A recent survey showed that CFOs at top U.S. companies reaped an average 17% raise in 2000, bringing their total average compensation to a record $2.77 million. The survey found that the increase was fueled largely by steep growth in stock option awards, which grew 25% to $1.41 million and now comprise more than half of total remuneration. The second highest area of growth was annual incentive pay, up 16% to $469,000. Salaries increased 9% to $507,000, and long-term incentives grew 2%, to $383,000.
“CFOs are being compensated more like entrepreneurs at a time of heightened market uncertainty and risk, rendering pay-for-performance a much rougher road to riches,” noted executive compensation consultants Pearl Meyer & Partners, which conducted the annual survey. “It will be years before their stock options can be exercised—and then only if the stock price has risen.”
Other Top Executives
The study showed that average total compensation for other top executives ranged from $10.89 million for CEOs to $1.76 million for top human resources executives. As with CFOs, salary decreased as a portion of total pay for controllers, treasurers, top tax executives, and top audit executives, bringing the at-risk pay of these executives to unprecedented levels. For controllers, treasurers, and top audit executives, long-term incentive pay also fell as a proportion of total compensation. Controllers, the most highly compensated of this group, earned an average $932,000 in total compensation in 2000, an 8% increase over 1999. Stock options, valued at $426,000, now average half of controllers’ total remuneration. Average salary increased 6% to $264,000 but represented only 28% of total remuneration, down slightly from 1999, while annual incentive increased 16% to $161,000. On a different note, long-term incentives were down 15%, to $81,0000. Treasurers’ pay is also heading upwards, averaging $927,000 in 2000, 16% more than 1999. Their compensation mix was similar to controllers: Stock option value was up 31%, averaging $403,000 and representing 43% of pay. Salary, which increased by 8% to $253,000, represented only 27% of pay, a slightly smaller proportion than in 1999.

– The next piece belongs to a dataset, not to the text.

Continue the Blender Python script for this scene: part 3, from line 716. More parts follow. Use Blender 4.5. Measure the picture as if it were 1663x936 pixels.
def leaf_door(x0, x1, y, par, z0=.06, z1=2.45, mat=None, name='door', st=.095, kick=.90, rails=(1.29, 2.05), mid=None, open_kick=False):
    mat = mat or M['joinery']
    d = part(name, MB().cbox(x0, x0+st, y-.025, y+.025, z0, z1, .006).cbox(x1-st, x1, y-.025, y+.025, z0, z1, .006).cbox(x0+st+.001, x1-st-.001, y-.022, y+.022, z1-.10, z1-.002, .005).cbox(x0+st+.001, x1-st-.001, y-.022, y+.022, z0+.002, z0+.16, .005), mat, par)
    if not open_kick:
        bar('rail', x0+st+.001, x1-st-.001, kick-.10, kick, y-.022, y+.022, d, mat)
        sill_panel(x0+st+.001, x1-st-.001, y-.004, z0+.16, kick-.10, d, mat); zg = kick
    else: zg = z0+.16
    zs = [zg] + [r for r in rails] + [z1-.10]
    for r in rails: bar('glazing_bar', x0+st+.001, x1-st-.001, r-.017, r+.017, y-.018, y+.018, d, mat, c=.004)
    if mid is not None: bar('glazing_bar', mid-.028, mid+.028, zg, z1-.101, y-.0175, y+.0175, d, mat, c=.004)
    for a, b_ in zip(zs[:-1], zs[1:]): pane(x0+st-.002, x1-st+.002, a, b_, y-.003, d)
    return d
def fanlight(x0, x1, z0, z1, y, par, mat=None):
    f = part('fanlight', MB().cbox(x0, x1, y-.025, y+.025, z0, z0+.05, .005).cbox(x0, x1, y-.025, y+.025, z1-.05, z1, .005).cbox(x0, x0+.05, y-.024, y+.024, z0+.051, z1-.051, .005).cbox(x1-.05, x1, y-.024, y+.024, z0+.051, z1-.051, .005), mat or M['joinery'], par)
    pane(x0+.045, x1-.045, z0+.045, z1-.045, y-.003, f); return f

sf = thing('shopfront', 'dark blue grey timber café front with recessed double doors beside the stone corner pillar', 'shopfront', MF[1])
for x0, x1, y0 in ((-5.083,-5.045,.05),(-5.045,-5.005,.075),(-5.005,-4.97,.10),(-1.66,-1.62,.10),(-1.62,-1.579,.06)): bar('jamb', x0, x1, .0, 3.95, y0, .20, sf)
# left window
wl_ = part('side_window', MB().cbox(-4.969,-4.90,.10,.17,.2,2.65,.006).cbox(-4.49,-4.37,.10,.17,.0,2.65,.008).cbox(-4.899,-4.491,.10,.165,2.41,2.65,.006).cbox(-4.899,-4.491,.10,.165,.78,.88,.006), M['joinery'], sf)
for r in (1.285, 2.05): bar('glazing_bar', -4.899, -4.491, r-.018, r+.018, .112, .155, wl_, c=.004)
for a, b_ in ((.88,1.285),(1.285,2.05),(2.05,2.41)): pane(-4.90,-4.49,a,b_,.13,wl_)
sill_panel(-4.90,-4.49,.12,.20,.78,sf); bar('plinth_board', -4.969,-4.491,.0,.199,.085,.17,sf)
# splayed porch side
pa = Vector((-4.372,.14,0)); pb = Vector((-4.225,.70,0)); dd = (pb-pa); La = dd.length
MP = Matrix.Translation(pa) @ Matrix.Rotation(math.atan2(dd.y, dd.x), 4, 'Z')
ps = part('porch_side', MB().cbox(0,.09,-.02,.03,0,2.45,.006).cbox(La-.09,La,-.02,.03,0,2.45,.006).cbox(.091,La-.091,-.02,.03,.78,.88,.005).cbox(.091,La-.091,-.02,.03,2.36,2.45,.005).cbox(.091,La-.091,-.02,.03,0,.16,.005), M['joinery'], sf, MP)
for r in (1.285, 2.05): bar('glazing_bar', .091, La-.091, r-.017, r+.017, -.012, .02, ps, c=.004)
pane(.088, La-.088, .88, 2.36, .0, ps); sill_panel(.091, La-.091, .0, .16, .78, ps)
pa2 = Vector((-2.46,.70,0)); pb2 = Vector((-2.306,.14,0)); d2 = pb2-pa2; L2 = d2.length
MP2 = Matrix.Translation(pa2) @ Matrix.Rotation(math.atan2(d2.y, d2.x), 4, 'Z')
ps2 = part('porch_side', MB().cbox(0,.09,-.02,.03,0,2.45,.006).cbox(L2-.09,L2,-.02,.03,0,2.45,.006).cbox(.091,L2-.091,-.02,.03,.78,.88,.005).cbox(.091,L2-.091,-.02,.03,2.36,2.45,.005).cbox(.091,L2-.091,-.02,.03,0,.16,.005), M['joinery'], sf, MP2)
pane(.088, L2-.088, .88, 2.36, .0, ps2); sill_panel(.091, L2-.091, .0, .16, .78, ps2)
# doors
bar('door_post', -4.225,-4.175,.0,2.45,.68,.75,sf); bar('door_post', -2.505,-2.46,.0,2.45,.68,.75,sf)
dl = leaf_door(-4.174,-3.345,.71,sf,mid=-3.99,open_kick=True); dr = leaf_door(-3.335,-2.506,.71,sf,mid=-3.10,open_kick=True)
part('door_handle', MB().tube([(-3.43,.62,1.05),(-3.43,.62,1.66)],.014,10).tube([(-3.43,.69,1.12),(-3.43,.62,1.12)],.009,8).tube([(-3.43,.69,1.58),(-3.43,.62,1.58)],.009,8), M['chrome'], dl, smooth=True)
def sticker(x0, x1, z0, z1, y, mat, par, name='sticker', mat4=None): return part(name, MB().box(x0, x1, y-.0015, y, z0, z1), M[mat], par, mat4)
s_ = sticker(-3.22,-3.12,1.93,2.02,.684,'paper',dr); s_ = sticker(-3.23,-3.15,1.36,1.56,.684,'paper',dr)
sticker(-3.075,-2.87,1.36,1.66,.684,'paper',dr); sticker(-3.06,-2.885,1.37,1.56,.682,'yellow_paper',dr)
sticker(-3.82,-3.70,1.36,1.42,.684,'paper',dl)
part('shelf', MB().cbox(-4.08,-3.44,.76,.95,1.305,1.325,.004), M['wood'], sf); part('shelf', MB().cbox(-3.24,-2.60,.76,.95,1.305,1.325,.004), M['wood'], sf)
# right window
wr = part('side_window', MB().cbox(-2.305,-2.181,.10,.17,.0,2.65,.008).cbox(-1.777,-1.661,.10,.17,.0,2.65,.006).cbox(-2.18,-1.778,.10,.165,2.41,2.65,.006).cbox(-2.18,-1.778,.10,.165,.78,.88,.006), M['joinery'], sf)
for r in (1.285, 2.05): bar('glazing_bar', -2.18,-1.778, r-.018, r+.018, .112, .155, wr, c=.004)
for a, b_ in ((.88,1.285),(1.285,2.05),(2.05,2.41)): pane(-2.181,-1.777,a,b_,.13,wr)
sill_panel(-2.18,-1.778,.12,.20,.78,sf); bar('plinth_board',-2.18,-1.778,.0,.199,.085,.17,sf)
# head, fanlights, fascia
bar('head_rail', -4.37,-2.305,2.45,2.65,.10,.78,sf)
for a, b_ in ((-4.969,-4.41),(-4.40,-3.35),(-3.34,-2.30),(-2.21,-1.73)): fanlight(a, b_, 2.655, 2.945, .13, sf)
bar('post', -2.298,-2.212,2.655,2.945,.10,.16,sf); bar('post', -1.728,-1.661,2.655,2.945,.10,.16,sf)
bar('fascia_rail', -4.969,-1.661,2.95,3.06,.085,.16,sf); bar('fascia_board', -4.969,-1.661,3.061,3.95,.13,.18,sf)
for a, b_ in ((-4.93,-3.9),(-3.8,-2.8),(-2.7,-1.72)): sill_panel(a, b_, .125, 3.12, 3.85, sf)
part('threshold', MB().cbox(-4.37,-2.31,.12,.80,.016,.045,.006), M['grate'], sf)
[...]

Top tax executives were the only financial officers other than CFOs to see increases in all components of pay, including long-term incentive pay. They earned an average of $747,000 in total compensation in 2000—a 20% increase over 1999. Stock options, valued at $289,000, were 39% of pay, while salaries, averaging $238,000, were 32% of total pay compared to 35% last year.
The survey also showed that CEOs received eight-figure pay packages for the first time in 2000. Average total compensation increased 16% to $10.89 million, while stock options, with an average value of $6.45 million, represented a record 60% of total remuneration. Salary increased just 4% over 1999 levels to $1.13 million, representing a record low of 10% of total pay. Annual bonuses were up 20% to $2.01 million, while long-term incentive pay declined 16% to $1.30 million.
The survey’s results reflected the responses of 51 service and industrial companies with average annual revenues of $22 billion.
The Temp CFO Alternative
Temporary CFO service providers are booming in New York City’s Silicon Alley and elsewhere. Many start-up companies are now hiring CFOs on a retainer basis to manage a broad range of services once considered unsuitable for outsourcing: stock option plan organization, board of directors recruitment, bank loan and line of credit procurement, and IPO and related SEC filings navigation.
One provider of such services, New York-based MCG & Associates, was founded almost two years ago and has gradually expanded to offer outsourced human resources services. According to founder Joe Gitto, the average length of a CFO-on-retainer engagement is 18 to 24 months. In MCG’s case, the outsourcing firm usually helps the client recruit a full-time professional to bring the work inside.
Gitto notes that emerging dot-coms in particular tend to have ideas and start-up capital but not much more—and often lack any idea of how to run a business. Moreover, as some dot-coms falter they realize they sorely lacked managerial skills, turnaround and otherwise.
For financial professionals, a stint as
CFO-for-hire may be an effective interim work option between positions, the means
to finding their next position, or a long-term way of using their skills at the
highest level without being tied to a single employer. As Gitto says, “This isn’t
for everybody, but for many people and many companies, it works.”